Gaga for Dada: The Original Art Rebels, BBC Four | reviews, news & interviews
Gaga for Dada: The Original Art Rebels, BBC Four
Gaga for Dada: The Original Art Rebels, BBC Four
Inspiring student pranks and political satire, Dada is the lifeblood of 20th century culture
If you’ve had half an eye on BBC Four’s conceptual art week, you’ll have noticed that the old stuff is where it’s at, with Duchamp’s urinal making not one but two appearances, equalled only by Martin Creed, that other well-known, conceptual stalwart (who actually isn’t as old as he looks).
The other reason, as demonstrated in Tate Britain’s disastrous Conceptual Art in Britain: 1964-1979 show earlier this year, is that if you take away the lavatorial mischief-making of Duchamp’s urinal and Manzoni’s tinned shit, the discussion of conceptual art can all too easily slip into beard-stroking self-parody.

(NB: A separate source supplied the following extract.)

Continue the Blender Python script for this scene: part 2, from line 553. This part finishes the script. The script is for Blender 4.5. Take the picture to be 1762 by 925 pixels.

Certainly Vic Reeves (or Jim Moir as he was tonight, although what the difference is who knows) did a good job of persuading us that Dada is at the root of everything subversive, silly and conceptual in the 20th century and beyond, with his own brand of humour anticipated in the nonsense-language performances at Zurich’s Cabaret Voltaire. A stunned audience looked on as Moir donned a cardboard costume to re-enact Hugo Ball's Magical Bishop speech of 1916: it was pure Vic & Bob and bizarre proof that there really is nothing new under the sun.
Martin Creed, an artist as barmy as he is delightful, served as a sort of living embodiment of Dada, not least because no-one, including Moir, can ever tell whether he’s taking the mick or not. Having sparked tabloid outrage with Dadaesque installations like Work No. 227: The Lights Going On and Off, 2000, Creed greeted with amused interest the news that his installation Work No. 200: Half the Air in a Given Space, 1998, had in fact been done by Man Ray in the 1920s.

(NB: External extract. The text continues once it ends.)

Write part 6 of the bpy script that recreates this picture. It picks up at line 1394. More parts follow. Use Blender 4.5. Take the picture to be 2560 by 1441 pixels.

Likewise, animator Terry Gilliam revealed that an early review had described him as “a product of Max Ernst”, whose collages he had in fact never seen. Shown a film by Hans Richter featuring the silly walks that have since become a Monty Python trademark, he, like Creed, was unperturbed, preferring to see these much earlier incarnations as evidence of the continued vigour of Dada. As they saw it, Dada was a sort of continuous revolution, relevant today but born out of the horror of the First World War, when one form of madness was offered as a response to another.
Short of a sidekick to banter with, Moir’s relentless hilarity needed a focus, brilliantly provided by Martin Creed who was more than a match for him in the silliness stakes, throwing down the gauntlet by casually revealing the neatly dismantled Fiat Panda in his spare room. If that brought back memories of undergraduate high jinks, the essentially Dadaist sensibility of the student jape was taken as an excuse for Reeves, accompanied by a game Cornelia Parker, to rather lamely stick balaclavas on the Bond Street statues of Roosevelt and Churchill.

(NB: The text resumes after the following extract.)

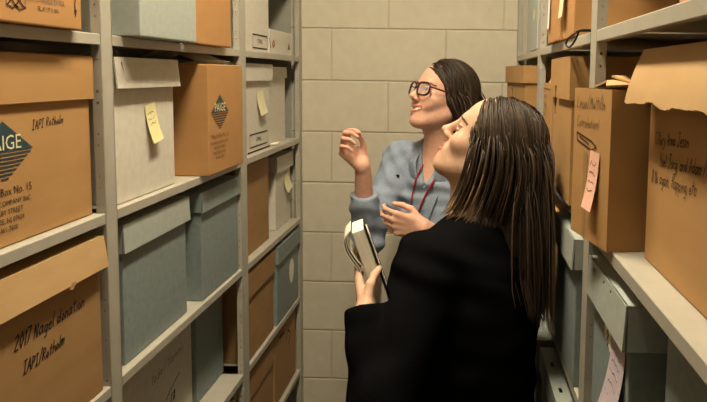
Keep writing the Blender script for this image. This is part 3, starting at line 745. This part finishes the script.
def face_materials(fr, C, base, idx, smile=0.0):
    """colour of lips, teeth, brows and eyes as face areas of the one body mesh"""
    f, l, u = fr.loc(C[:,0], C[:,1], C[:,2]); al = np.abs(l)
    mi = np.zeros(len(C), int); near = (f > .05) & (np.abs(f) < .14) & (al < .08) & (np.abs(u) < .13)
    w = .023+.009*smile; bow = .006*smile*(al/w)**2
    lip = near & (al < w) & (u-bow < -.0485-.006*(al/w)**2) & (u-bow > -.0770+.012*(al/w)**2) & (f > .079)
    mi[lip] = idx['lips']
    if smile:
        mi[near & (al < w*.85) & (np.abs(u-bow+.0620) < .0052*(1-(al/w)**2)) & (f > .07)] = idx['teeth']
    ba = (al-.032)/.02
    mi[near & (np.abs(ba) < 1) & (np.abs(u-.0255+.004*ba*ba) < .0030) & (f > .06)] = idx['brow']
    ey = near & (np.abs(al-.031) < .0115) & (np.abs(u-.0032) < .0052*np.sqrt(np.maximum(0,1-((al-.031)/.0125)**2))) & (f > .07) & (f < .0905)
    mi[ey] = idx['eye_white']
    mi[ey & ((al-.031+.0)**2 + (u-.004)**2 < .0055**2)] = idx['iris']
    mi[near & (np.abs(al-.031) < .0135) & (np.abs(u-.0095) < .0012) & (f > .07)] = idx['brow']
    return mi
def add_hand(S, wrist, Fd, Td, left, curls, thumb, sc=.92, spread=.06):
    F_ = unit(Fd); T_ = np.array(Td, float); T_ = unit(T_ - F_*(T_@F_)); N_ = np.cross(F_, T_) if left else np.cross(T_, F_)
    w = np.array(wrist, float); L = lambda a,b,c=0: w + sc*(a*F_ + b*T_ + c*N_)
    kn = [(.088,.027),(.092,.007),(.087,-.013),(.078,-.031)]; ln = [(.042,.025,.020),(.046,.028,.021),(.042,.026,.020),(.033,.020,.018)]
    rd = [.0086,.0088,.0082,.0072]
    for (a, b), r in zip(kn, rd): S.cap(L(-.004,b*.55), L(a,b,-.001), .0125*sc, (r+.0022)*sc, .010)
    S.cap(L(.01,.018,.006), L(.05,.022,.008), .013*sc, .010*sc, .01)              # thumb mount
    S.cap(L(.012,-.015,.005), L(.055,-.022,.006), .012*sc, .009*sc, .01)
    for i in range(4):
        p = L(kn[i][0], kn[i][1], -.001); a = 0; sp = spread*(1.2-i)
        base = unit(F_ + T_*sp)
        for j in range(3):
            a += curls[i][j]; d = base*math.cos(a) + N_*math.sin(a); q = p + d*ln[i][j]*sc
            S.cap(p, q, rd[i]*sc*(1-.09*j), rd[i]*sc*(.93-.10*j), .0025 if j else .004); p = q
    p = L(.014,.022,.006)
    for (dv, le, r) in zip(thumb, (.042,.032,.026), (.0118,.0100,.0090)):
        d = unit(dv[0]*F_ + dv[1]*T_ + dv[2]*N_); q = p + d*le*sc; S.cap(p, q, r*sc, r*.88*sc, .005); p = q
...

Like much of Vic Reeves’s work it was an acquired taste that fluctuated wildly between overdone funniness and more subtle humour that delivered moments of insight. For some, the presence of Jim Moir will no doubt smack of “dumbing down”, but really, this just isn't the case: who better to talk about Dada than someone who has spent his entire working life in a Dadaist mindset?